I live with a dog who is brilliant. Really. Kiera’s reasoning powers are on display everyday. (Graidy’s smart but doesn’t quite have the same wattage.) So when I come across articles that imply our animals might actually have consciousness and be able to think, I’m inclined to roll my eyes and think, Where have you been all your life–certainly not around animals. Because if you were around animals, you’d already know this.

A recent article of this ilk, What is Your Pet Thinking by Sharon Begley, asks the question: If animals think (which numerous scientific studies have concluded many times over), what responsibility does that put on humans for the treatment of animals? An important question to be asked and deeply contemplated, to be sure. But what captured me about this particular article was a vignette Begley shared:

From the day they brought her home, the D’Avella’s black-and-white mutt loathed ringing phones. At the first trill, Jay Dee would bolt from the room and howl until someone picked up. But within a few weeks, the D’Avellas began missing calls. When the phone rang, their friends later told them, someone would pick up and then the line would go dead.
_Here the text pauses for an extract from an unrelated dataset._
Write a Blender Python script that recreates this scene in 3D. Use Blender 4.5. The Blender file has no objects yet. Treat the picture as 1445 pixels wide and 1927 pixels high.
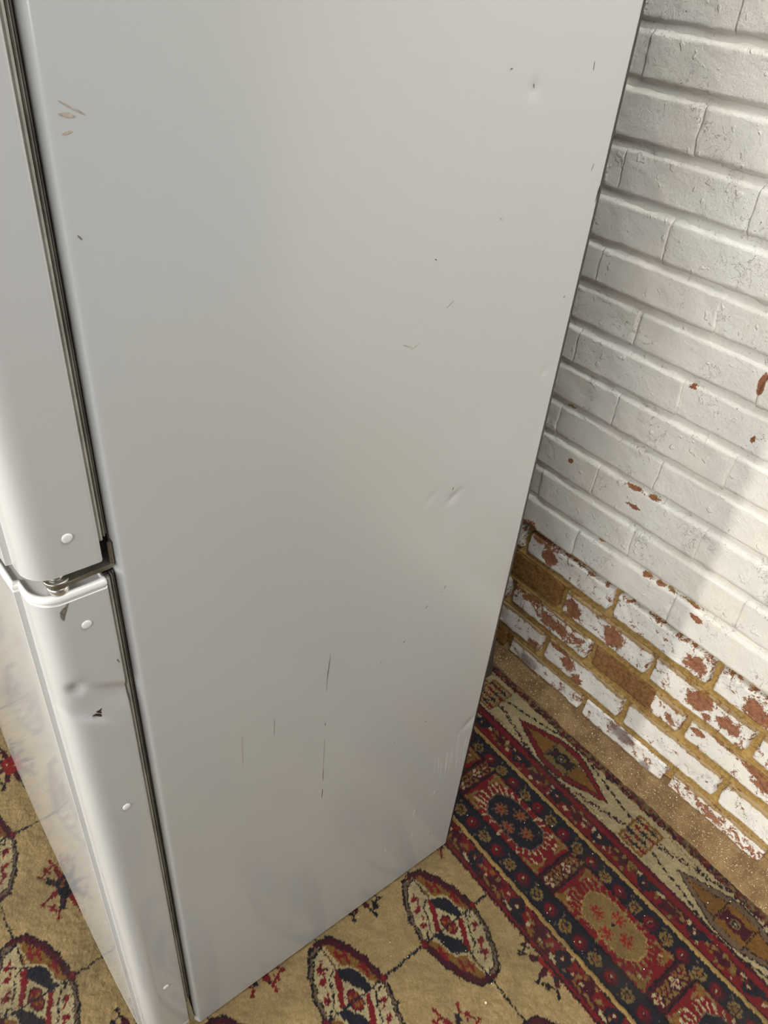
import bpy, bmesh, math, random
import numpy as np
from mathutils import Vector

# ------------------------------------------------------------------ camera, world, lights, exposure
scn = bpy.context.scene
COL = scn.collection
cam_d = bpy.data.cameras.new('camera')
cam = bpy.data.objects.new('camera', cam_d)
COL.objects.link(cam)
cam.location = (-0.66027, -0.48589, 1.39226)
cam.rotation_mode = 'XYZ'
cam.rotation_euler = (0.91530, -0.07725, -0.65842)
cam_d.sensor_fit = 'VERTICAL'
cam_d.sensor_height = 36.0
cam_d.lens = 1468.75 * 36.0 / 1927.0
cam_d.clip_start = 0.01
scn.camera = cam

world = bpy.data.worlds.new('world')
scn.world = world
world.use_nodes = True
wb = world.node_tree.nodes['Background']
wb.inputs[0].default_value = (0.96, 0.98, 1.0, 1)
wb.inputs[1].default_value = 0.05

sun_d = bpy.data.lights.new('window_sun', 'SUN')
sun_d.energy = 1.05
sun_d.angle = math.radians(1.3)
sun_d.color = (1.0, 0.94, 0.85)
sun = bpy.data.objects.new('window_sun', sun_d)
COL.objects.link(sun)
sun.location = (-3, 0.3, 2)
sun.rotation_euler = Vector((1.0, -0.083, -0.13)).to_track_quat('-Z', 'Y').to_euler()

ar_d = bpy.data.lights.new('ceiling_panel', 'AREA')
ar_d.shape = 'RECTANGLE'
ar_d.size = 1.0
ar_d.size_y = 0.7
ar_d.energy = 23
ar_d.color = (1.0, 0.985, 0.95)
ar = bpy.data.objects.new('ceiling_panel', ar_d)
COL.objects.link(ar)
ar.location = (0.0, -0.42, 2.3)
ar.rotation_euler = (0, 0, 0)

win_d = bpy.data.lights.new('window_daylight', 'AREA')
win_d.shape = 'RECTANGLE'
win_d.size = 1.4            # height
win_d.size_y = 2.2          # width
win_d.energy = 106
win_d.color = (1.0, 0.985, 0.96)
win = bpy.data.objects.new('window_daylight', win_d)
COL.objects.link(win)
win.location = (-3.2, -1.45, 1.75)
win.rotation_euler = (0, math.radians(-90), 0)

door_fill_d = bpy.data.lights.new('door_fill_light', 'AREA')  # added fill lamp, no known window there; brightens the door front
door_fill_d.shape = 'RECTANGLE'
door_fill_d.size = 1.4
door_fill_d.size_y = 1.2
door_fill_d.energy = 150
door_fill_d.color = (1.0, 0.97, 0.91)
door_fill = bpy.data.objects.new('door_fill_light', door_fill_d)
COL.objects.link(door_fill)
door_fill.location = (-3.2, 1.25, 1.75)
door_fill.rotation_euler = (0, math.radians(-90), 0)

scn.view_settings.view_transform = 'Standard'
scn.view_settings.look = 'None'
scn.view_settings.gamma = 1
scn.view_settings.use_curve_mapping = False
scn.view_settings.exposure = 0.0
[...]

One evening, Aida D’Avella solved the mystery. Sitting in the family room of her Newark, N.J., home, she got up as the phone rang, but the dog beat her to it. Jay Dee lifted the receiver off the hook in her jaws, replaced it and returned contentedly to her spot on the rug.

Now any animal might accidentally figure out that “attacking” the source of irritation would end the problem. But to perform the specific and very deliberate act of replacing the receiver? This just cracks me up! I suggest the D’Avellas get a new phone with a different ring tone.

Most everyone has “astonishing intelligence” animal stories. I’d love to hear about your brainiacs.

7 thoughts on “How Smart?”

  1. I’ve read a lot about parrots being incredibly smart. Don’t know about parakeets or goldfish. Though they sure are pretty to look at and soothing to the soul.

  2. I’m afraid we only have two goldfish and a parakeet, neither of which have wowed me with their analytics. But I’ve heard lots of stories about dogs and cats. And octopi. Someone was trying to tell me that octopi are supposed to be extremely intelligent. Not sure how they figure that but not having any evidence to the contrary I’m willing to go with it :)

  3. Actually, your Morena is at least trilingual, when you include her being fluent in dog. :)

    You’ve asked a question that plagues a lot of dog people. I’ll put a post together on this for you in the next few days.

  4. I’m convinced they think, reason, and feel.

    My dog’s bilingual! :) I’m serious: I speak to her in Spanish and my boyfriend in English, and she understands all commands perfectly. She also learned the names of her toys and can retrieve the one you ask her to.

    Karen, one question: How can one curb a dog’s separation anxiety when the animal has to be left alone in the house for a few hours (3-4 hrs. tops)? I leave my Morena with toys, food, water, a secure place to “hide” (her crate, which she’s normally very comfortable going into). However, she still gets into mischief and/or has “accidents” (which she NEVER has when I’m there). I’d love to hear your input.

  5. Sunshine, you’re very welcome.

    Jan, all the poodles I’ve known definately fall into the brilliant category! We’d actually looked at getting Cait a Poodle before we got Graidy. The timing was off for litters.

  6. My alpha Poodle can do inductive and deductive reasoning. You’re right. Anyone who doubts the ability of dogs to reason just hasn’t been around them.